Experten halten Bekennerschreiben für glaubwürdig
Ihr einziges Ziel sei, weitere Russen zu motivieren, um in dem sinnlosen und kriminellen Krieg gegen die Ukraine zu sterben. Zudem solle dadurch weiterer Hass gegen andere Länder, vor allem den gesamten Westen, geschürt werden. Der IS-Propagandakanal Amak veröffentlichte als angeblichen Beweis, für den Angriff verantwortlich zu sein, ein Video, das die Attentäter am Anschlagsort zeigen soll. Zudem wurde ein Bild der angeblichen Attentäter mit unkenntlich gemachten Gesichtern gezeigt.
Die mit Sturmgewehren, Pistolen und Sprengsätzen bewaffneten Kämpfer hätten Russland einen „schweren Schlag“ versetzt, hieß es in dem Bekennerschreiben.
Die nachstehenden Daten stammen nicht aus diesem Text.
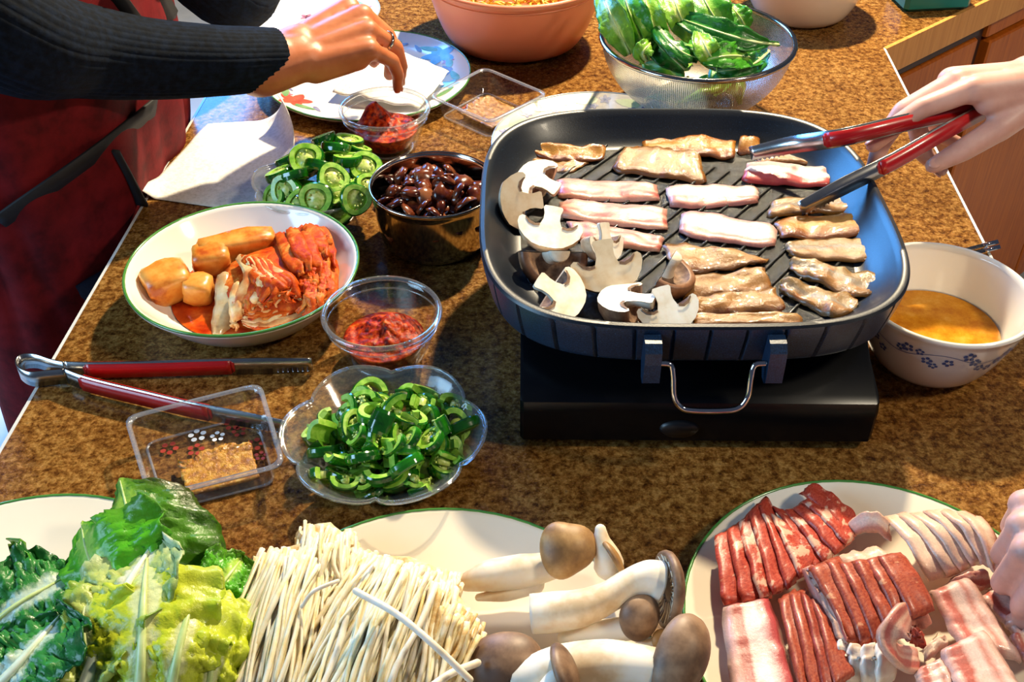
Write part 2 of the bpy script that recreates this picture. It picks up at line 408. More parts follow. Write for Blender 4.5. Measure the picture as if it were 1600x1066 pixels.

Der Angriff habe „Tausenden Christen in einer Musikhalle“ gegolten. Terrorismusexperten stuften das Schreiben als glaubwürdig ein. Der IS bekämpft Anhänger des Christentums und betrachtet sie als Ungläubige. Seit einigen Jahren haben die Islamisten auch Moskaus Politik auf dem Radar.
In früheren Ansprachen warf die Terrorgruppe Russland etwa vor, muslimisches Blut vergossen zu haben. Insbesondere in Afghanistan wiegt das Erbe der sowjetischen Intervention vor 45 Jahren immer noch schwer. Bundesinnenministerin Nancy Faeser nannte es glaubhaft, dass die als IS-Ableger bekannte Gruppe Islamischer Staat Provinz Khorasan (ISPK) den Anschlag zu verantworten habe.
Terrorgefahr für Deutschland und Frankreich
Von dieser gehe derzeit auch für Deutschland die größte Gefahr aus, sagte Faeser der Süddeutschen Zeitung. Die ISPK-Terrorgruppe hat ihren Ursprung in Afghanistan. Khorasan steht für eine historische Region in Zentralasien, die Teile von Afghanistan, Usbekistan, Turkmenistan und Tadschikistan sowie von Iran umfasste.
Die französische Regierung rief in ihrem Land die höchste Sicherheits-Alarmstufe aus. Dies gab Premierminister Gabriel Attal am Sonntagabend im Onlinedienst X bekannt. Neben dem Angriff bei Moskau verwies er zur Begründung auch auf „Bedrohungen, denen unser Land ausgesetzt ist“.
Die höchste Alarmstufe wird in Frankreich ausgerufen, wenn davon ausgegangen wird, dass ein Anschlag unmittelbar droht. Diese wurde nun in Kraft gesetzt, nachdem sie zuvor erst im Januar um eine Stufe nach unten gesetzt worden war. Die Entscheidung fiel nach einer Sitzung des Sicherheitskabinetts im Elysée-Palast, an der auch Präsident Emmanuel Macron teilnahm.